» **The exercise**: Select from the data all lines with the word "dark".

» **Supplied material**:
______________________________

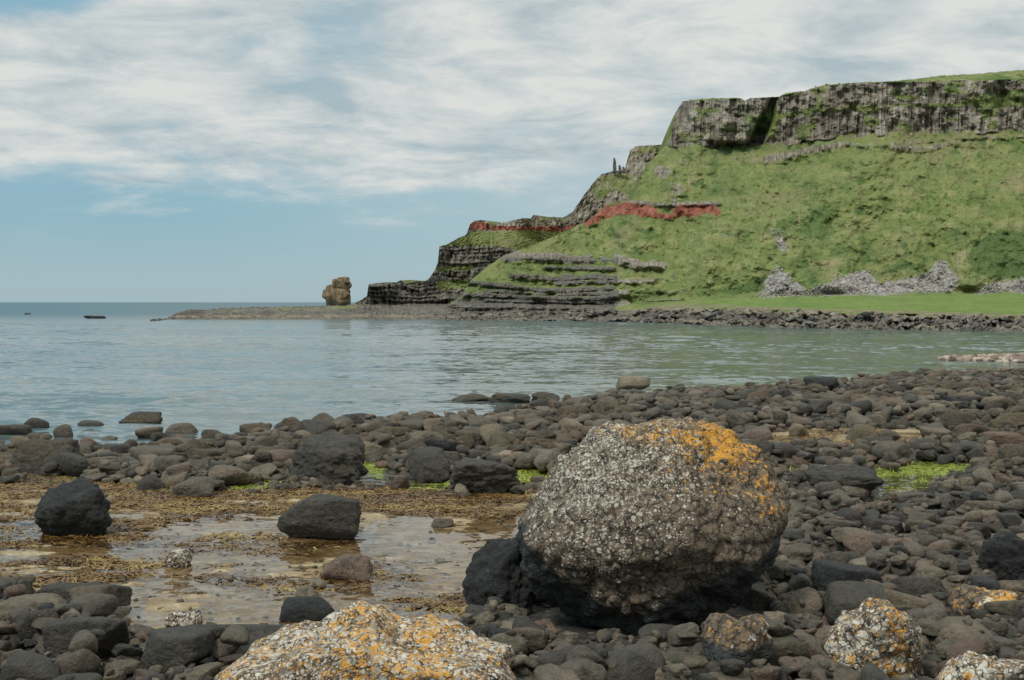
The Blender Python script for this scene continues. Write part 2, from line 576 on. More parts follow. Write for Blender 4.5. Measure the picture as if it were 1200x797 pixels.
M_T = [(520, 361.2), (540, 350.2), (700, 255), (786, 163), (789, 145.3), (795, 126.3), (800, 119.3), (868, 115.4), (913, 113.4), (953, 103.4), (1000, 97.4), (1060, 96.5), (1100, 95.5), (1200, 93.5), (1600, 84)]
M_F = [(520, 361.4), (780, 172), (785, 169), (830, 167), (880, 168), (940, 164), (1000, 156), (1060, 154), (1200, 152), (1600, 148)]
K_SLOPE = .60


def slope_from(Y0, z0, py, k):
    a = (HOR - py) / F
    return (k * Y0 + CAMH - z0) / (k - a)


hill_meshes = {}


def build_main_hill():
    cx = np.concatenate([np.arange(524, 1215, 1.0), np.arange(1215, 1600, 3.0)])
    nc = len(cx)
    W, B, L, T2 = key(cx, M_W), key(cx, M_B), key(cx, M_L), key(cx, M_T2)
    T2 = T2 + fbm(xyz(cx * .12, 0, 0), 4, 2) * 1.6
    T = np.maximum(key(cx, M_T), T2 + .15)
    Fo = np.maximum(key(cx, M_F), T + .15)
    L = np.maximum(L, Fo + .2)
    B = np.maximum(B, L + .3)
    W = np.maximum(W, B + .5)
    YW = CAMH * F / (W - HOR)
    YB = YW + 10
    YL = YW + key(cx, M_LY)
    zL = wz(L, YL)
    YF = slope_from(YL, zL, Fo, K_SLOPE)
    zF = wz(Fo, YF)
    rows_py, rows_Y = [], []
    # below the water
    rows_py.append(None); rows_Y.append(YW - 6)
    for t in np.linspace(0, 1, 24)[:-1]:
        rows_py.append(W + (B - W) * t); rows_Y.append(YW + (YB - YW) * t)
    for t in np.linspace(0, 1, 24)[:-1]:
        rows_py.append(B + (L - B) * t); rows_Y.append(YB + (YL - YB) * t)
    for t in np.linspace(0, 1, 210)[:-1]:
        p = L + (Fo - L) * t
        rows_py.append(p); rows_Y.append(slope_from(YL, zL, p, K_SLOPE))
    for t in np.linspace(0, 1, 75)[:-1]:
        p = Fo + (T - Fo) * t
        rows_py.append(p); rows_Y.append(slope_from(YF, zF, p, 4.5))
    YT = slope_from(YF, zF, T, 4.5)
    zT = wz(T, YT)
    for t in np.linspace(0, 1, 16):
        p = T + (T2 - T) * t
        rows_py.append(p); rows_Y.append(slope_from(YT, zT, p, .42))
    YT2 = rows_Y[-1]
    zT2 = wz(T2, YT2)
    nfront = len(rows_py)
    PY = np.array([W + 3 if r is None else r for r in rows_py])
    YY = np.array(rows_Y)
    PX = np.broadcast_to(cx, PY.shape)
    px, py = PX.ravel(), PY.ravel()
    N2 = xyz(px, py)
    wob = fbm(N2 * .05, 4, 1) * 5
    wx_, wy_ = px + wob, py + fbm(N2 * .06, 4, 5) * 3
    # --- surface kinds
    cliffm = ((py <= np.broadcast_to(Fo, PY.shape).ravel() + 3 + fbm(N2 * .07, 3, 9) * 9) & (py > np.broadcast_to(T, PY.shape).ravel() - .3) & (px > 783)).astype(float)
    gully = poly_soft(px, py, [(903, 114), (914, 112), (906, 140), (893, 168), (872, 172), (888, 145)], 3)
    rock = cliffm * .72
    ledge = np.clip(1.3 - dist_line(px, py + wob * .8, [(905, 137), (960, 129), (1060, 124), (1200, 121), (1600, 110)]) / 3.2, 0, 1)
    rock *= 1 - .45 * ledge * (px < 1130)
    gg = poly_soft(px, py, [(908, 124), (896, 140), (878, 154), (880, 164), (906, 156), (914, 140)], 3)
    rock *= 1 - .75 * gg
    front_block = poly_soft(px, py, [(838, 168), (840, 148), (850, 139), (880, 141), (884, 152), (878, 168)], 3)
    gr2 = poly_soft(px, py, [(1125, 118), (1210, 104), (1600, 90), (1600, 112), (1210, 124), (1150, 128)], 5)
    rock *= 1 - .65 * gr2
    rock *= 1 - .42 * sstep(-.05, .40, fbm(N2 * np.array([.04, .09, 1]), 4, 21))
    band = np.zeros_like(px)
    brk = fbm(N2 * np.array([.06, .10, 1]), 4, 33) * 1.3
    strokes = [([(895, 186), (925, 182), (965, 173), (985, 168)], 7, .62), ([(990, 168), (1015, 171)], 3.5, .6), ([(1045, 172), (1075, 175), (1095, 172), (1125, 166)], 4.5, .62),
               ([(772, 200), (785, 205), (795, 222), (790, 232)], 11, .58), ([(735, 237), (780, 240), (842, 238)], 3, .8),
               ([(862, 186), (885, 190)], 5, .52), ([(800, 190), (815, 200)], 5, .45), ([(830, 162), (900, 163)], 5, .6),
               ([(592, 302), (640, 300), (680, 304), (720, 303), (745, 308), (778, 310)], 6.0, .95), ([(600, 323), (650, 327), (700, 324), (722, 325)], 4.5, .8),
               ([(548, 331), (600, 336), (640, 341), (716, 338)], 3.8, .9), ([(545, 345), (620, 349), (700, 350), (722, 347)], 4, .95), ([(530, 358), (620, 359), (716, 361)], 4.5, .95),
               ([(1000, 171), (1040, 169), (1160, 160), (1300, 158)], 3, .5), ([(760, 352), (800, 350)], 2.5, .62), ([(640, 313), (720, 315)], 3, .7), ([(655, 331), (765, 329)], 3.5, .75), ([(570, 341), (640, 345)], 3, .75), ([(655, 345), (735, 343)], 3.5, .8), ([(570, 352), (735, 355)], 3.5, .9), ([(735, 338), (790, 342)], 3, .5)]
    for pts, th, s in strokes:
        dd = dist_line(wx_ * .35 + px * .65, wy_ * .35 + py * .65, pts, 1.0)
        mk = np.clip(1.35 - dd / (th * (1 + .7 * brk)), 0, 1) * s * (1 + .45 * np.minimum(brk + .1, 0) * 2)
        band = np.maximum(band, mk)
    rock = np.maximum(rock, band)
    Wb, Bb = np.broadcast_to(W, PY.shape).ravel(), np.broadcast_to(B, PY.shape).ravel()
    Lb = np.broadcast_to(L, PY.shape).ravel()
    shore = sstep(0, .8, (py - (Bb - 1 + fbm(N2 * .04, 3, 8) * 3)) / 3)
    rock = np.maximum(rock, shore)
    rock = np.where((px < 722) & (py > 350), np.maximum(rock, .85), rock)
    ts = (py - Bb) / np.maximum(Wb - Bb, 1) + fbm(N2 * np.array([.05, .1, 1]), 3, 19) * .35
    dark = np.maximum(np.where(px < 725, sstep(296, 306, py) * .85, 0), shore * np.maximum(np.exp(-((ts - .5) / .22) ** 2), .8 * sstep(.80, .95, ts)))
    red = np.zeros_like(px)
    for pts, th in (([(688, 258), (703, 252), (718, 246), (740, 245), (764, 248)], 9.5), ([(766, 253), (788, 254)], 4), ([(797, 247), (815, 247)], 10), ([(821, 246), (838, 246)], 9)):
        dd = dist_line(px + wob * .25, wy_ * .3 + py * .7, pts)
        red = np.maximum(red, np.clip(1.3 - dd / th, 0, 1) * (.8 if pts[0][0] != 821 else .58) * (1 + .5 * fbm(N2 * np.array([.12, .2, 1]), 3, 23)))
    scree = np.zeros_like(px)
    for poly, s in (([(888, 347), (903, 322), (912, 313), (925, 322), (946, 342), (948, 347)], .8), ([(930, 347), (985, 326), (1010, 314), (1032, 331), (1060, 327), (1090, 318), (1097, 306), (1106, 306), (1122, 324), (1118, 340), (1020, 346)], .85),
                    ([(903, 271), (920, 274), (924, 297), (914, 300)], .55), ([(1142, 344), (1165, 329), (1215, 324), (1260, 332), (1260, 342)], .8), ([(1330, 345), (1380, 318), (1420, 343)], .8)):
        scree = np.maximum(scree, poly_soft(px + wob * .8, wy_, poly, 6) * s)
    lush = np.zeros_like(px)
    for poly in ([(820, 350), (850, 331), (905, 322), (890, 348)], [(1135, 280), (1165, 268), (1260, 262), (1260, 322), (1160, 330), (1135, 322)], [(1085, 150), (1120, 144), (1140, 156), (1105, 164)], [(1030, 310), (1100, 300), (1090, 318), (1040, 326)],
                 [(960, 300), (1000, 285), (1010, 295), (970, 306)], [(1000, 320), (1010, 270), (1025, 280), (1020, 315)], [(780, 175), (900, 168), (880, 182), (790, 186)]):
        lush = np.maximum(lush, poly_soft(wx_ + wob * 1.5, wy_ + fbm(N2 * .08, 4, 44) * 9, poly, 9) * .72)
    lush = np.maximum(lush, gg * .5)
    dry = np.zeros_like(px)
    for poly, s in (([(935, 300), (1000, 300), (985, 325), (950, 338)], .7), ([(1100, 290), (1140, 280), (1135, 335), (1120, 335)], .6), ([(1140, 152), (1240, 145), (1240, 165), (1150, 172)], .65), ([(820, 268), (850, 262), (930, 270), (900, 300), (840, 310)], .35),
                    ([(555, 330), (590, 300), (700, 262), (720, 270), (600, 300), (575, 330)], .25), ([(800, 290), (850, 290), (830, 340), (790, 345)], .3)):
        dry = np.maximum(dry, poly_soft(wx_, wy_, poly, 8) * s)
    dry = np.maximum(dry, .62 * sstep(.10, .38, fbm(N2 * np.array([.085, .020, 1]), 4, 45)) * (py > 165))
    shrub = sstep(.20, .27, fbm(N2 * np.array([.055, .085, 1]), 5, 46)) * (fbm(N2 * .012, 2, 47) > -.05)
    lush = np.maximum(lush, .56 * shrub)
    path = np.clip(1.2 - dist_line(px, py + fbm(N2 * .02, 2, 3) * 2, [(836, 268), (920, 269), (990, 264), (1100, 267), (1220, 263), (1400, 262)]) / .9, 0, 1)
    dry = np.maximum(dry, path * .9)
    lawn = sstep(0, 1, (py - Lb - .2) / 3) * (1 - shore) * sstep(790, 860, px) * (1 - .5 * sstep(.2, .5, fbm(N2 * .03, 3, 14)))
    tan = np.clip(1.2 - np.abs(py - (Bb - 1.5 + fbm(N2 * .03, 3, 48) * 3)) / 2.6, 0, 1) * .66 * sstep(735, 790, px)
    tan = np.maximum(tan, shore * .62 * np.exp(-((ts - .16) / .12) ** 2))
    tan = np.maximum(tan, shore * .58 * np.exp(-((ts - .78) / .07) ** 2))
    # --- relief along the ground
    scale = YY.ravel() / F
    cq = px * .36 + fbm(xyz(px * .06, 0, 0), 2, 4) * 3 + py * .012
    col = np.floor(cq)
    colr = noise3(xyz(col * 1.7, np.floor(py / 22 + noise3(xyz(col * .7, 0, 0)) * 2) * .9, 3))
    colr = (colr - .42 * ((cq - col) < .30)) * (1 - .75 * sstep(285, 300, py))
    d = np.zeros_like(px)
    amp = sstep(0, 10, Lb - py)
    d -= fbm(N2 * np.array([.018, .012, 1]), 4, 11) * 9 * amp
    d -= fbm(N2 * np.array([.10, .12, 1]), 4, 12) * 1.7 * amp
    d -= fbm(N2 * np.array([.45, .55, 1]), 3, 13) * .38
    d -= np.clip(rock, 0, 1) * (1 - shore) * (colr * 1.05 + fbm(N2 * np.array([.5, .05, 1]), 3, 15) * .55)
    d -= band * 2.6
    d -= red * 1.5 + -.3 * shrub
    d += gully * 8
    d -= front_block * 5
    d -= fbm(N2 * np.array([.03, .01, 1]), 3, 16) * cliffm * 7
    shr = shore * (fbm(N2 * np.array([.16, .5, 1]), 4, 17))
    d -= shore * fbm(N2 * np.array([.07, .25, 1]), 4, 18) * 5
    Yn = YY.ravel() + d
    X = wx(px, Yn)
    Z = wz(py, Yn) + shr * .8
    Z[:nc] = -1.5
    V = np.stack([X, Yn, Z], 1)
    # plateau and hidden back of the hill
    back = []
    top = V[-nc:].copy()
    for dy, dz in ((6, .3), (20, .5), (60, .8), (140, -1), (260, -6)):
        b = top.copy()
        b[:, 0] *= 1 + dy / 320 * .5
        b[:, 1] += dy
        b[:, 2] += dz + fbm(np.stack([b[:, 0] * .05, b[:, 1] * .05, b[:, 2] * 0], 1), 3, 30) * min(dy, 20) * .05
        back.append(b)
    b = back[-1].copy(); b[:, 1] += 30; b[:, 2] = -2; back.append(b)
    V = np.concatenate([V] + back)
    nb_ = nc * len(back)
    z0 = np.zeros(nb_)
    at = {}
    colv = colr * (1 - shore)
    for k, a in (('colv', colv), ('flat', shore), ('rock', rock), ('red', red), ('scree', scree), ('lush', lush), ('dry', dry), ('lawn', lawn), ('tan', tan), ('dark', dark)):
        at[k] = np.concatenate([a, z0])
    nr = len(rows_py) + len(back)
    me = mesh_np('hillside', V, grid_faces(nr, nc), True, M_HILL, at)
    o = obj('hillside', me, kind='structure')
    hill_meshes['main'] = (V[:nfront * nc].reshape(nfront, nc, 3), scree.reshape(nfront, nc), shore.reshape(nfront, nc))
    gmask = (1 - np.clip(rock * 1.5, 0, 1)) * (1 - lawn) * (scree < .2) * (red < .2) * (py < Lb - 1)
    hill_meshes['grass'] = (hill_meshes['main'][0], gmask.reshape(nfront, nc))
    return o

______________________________

» **Solved problem**:
    dark = np.maximum(np.where(px < 725, sstep(296, 306, py) * .85, 0), shore * np.maximum(np.exp(-((ts - .5) / .22) ** 2), .8 * sstep(.80, .95, ts)))
    for k, a in (('colv', colv), ('flat', shore), ('rock', rock), ('red', red), ('scree', scree), ('lush', lush), ('dry', dry), ('lawn', lawn), ('tan', tan), ('dark', dark)):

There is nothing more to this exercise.